The Gay Girl's Guide to Ruining Prom by Siera Maley

⭐⭐⭐

A mad teenage drama with a plot as convoluted as Taming of the Shrew (which was adapted excellently in the teen flick 10 Things I Hate About You).

Seventeen-year-old Zoey Seever had three friends – Alex, Wes and Skylar. She had a friends-to-lovers transition with Alex and then dumped Alex rather cruelly despite knowing Alex had feelings for her. Alex and Wes are now dating and the foursome has broken up. Skylar stuck with Zoey which means that Zoey is left with just one friend. After dumping Alex, Zoey is on a love-‘em-and-leave-‘em spree with all possible girls in their school. Skylar is as gay as Zoey. As a part of going through all the girls, Zoey hooked up with someone Skylar liked. Despite that, Skylar still stuck by Zoey and to make sure that there are no repeats, Skylar looks for girls in other schools. Zoey’s very religious parents are not accepting of her sexuality so she is out to them, but only kinda.

Skylar has been dating one Chelsea McDaniel for two months and is really into her. Chelsea and Zoey went to middle school together and were each other’s first kiss – something that Zoey decides not to share with Skylar. Skylar plans to bring Chelsea to their prom, asking her to be her girlfriend and has a hotel room booked for ‘later’. Except that when Skylar is on her way to pick up Chelsea for the prom, Chelsea unceremoniously dumps her via text messages. Chelsea was naïve and inexperienced Skylar’s first love, so naturally, Skylar is devastated. Hurt and angry, Skylar wants Chelsea to experience the same heartbreak and enlists hot bestie, Zoey, for help.

The plan: Zoey has to get involved with Chelsea and string the latter along till Chelsea’s prom and then dump Chelsea on prom night. Zoey reluctantly gets on-board this plan (still not telling Skylar that she knew Chelsea way back when) and then proceeds to not stick to the plan.
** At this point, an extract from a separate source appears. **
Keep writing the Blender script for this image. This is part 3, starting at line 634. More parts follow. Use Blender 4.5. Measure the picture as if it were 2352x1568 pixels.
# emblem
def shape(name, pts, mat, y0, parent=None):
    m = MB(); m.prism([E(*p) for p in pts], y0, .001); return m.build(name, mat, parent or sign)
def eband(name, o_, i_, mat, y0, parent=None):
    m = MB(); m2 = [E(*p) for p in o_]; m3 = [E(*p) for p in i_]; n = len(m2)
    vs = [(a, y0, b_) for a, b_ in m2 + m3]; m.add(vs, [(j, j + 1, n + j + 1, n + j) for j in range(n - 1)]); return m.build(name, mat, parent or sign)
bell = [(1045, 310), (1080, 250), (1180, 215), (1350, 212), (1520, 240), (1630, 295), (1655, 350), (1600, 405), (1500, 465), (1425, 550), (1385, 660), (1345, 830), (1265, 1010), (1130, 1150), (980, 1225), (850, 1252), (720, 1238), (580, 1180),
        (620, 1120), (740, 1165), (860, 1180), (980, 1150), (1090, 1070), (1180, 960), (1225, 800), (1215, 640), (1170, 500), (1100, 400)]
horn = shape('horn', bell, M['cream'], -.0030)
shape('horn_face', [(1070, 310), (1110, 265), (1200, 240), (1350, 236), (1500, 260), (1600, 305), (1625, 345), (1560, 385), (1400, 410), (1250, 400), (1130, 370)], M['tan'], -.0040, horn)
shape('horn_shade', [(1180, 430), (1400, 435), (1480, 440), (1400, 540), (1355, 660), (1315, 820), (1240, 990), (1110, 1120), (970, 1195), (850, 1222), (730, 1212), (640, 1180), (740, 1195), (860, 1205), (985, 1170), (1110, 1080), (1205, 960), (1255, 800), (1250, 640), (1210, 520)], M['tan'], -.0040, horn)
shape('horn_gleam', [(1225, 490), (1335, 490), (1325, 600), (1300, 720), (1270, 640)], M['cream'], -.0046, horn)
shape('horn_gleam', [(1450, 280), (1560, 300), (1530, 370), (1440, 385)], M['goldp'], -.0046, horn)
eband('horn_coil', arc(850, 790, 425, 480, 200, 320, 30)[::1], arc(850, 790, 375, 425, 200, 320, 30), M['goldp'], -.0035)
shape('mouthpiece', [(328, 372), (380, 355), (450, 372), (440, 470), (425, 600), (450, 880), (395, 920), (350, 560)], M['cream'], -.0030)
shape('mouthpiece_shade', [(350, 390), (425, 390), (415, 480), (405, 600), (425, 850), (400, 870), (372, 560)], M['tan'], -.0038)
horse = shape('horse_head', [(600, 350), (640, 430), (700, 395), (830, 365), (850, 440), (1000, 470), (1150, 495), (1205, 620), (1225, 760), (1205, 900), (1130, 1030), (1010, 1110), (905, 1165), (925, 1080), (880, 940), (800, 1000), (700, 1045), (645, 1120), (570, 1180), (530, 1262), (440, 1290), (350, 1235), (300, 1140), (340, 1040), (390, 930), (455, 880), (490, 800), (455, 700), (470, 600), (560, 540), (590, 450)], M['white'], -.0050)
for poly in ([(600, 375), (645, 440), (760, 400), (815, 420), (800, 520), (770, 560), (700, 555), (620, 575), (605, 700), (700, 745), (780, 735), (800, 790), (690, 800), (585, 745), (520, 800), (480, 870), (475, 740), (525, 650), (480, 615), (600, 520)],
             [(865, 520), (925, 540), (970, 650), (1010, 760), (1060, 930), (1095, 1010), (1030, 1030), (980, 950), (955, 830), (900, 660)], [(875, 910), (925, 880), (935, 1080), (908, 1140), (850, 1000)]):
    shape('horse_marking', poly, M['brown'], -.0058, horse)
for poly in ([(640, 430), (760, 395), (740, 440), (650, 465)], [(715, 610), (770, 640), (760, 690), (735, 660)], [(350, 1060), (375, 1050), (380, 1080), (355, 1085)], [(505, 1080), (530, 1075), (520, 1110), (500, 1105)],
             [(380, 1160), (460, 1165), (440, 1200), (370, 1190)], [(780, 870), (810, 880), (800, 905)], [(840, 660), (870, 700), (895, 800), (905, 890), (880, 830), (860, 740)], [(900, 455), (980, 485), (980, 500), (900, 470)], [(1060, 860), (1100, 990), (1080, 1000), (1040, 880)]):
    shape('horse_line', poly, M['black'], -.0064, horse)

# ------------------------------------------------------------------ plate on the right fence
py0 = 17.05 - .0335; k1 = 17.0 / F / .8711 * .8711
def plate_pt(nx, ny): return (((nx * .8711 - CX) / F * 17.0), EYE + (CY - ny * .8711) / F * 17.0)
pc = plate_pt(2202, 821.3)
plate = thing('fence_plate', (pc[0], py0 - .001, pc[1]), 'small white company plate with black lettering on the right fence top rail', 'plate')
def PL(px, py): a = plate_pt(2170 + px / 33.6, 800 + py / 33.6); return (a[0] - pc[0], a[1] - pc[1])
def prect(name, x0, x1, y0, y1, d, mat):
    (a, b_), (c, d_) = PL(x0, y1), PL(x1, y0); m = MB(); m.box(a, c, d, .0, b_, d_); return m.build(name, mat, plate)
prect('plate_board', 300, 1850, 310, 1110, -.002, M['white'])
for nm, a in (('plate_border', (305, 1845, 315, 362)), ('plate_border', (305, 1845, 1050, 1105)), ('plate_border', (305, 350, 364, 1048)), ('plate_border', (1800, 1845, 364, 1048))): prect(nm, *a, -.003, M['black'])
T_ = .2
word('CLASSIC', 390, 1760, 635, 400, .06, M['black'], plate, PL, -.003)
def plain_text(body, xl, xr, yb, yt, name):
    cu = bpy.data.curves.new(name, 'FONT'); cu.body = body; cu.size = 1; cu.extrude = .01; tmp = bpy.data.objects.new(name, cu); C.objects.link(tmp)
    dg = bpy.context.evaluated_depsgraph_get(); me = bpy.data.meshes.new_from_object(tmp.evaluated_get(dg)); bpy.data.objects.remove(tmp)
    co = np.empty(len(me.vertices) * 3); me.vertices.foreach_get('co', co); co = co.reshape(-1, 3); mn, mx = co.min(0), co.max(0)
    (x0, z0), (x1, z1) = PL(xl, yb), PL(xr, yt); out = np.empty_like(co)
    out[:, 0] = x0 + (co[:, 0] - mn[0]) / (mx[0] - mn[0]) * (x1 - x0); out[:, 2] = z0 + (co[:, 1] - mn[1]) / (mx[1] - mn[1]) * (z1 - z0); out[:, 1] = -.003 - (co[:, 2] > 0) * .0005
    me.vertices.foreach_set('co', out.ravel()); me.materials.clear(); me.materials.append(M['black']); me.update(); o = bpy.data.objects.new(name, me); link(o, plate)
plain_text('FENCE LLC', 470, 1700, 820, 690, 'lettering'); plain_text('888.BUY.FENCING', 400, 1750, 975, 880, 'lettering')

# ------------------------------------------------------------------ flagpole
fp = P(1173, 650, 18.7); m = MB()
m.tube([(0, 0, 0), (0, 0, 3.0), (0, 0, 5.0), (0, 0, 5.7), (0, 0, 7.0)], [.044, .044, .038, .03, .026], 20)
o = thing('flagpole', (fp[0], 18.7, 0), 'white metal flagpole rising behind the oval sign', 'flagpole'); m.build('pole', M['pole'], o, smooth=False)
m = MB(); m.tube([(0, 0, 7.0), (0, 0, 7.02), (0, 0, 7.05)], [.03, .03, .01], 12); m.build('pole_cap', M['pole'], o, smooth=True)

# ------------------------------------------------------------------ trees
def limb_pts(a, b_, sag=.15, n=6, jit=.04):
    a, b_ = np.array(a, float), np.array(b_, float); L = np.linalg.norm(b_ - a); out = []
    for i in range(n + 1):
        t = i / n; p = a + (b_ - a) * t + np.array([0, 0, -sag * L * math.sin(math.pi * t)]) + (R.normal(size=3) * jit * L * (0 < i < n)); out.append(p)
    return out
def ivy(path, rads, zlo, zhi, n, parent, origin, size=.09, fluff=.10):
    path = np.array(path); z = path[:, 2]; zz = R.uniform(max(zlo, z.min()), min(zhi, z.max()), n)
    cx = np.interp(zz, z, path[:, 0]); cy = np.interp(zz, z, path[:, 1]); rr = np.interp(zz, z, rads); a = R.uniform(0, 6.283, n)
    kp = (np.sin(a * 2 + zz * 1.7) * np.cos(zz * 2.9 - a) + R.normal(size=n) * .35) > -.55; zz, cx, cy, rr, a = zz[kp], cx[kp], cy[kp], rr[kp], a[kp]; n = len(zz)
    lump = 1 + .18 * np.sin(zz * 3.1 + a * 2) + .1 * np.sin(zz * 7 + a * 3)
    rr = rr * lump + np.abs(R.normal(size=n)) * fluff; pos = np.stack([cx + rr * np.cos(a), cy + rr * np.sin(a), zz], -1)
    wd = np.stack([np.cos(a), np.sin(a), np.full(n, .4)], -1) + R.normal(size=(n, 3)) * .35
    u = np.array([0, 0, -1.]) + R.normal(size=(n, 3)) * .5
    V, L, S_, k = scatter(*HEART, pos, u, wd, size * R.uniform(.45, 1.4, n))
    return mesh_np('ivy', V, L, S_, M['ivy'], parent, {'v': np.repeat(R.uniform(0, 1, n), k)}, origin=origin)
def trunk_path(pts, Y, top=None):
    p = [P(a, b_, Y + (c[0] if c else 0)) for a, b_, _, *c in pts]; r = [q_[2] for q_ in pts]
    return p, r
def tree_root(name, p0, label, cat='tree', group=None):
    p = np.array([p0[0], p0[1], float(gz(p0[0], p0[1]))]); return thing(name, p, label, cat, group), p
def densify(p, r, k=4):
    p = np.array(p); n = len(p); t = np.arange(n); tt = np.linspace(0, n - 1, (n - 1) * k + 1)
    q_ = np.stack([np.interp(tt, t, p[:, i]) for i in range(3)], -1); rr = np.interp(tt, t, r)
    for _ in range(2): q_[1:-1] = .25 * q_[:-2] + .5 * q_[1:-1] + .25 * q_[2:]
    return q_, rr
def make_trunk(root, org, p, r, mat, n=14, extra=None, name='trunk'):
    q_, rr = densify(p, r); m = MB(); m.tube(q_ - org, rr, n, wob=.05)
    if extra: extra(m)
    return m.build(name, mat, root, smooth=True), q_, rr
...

Zoey is far, far, far from likeable. Right from the start. Especially after knowing what she did to Alex and continues to do to her. It is amazing that she with her reputation continues getting girls. Just how hot is she supposed to be? Chelsea has a similar reputation – basically that she is an ass with girls – in her school. She is also not too likeable, but Zoey is still more not-likeable than Chelsea. Skylar, despite being coloured increasing darker as the book proceeds, is strangely understandable in her devastation-driven madness and bad choices and actions. The only nice character in the whole book is Alex. She inspires a feeling of protectiveness and some bit of character-crush.

Though individually Zoey and Chelsea are crap, their chemistry is superb and together they are quite a readable couple. Every page is high-octane drama perfectly capturing the turmoil-filled world of teens – an age when everything is just so intense. The build-up of the relationship between Zoey and Chelsea is excellently done.

This is a perfectly relatable and entertaining book for its target audience of teenagers and young adults.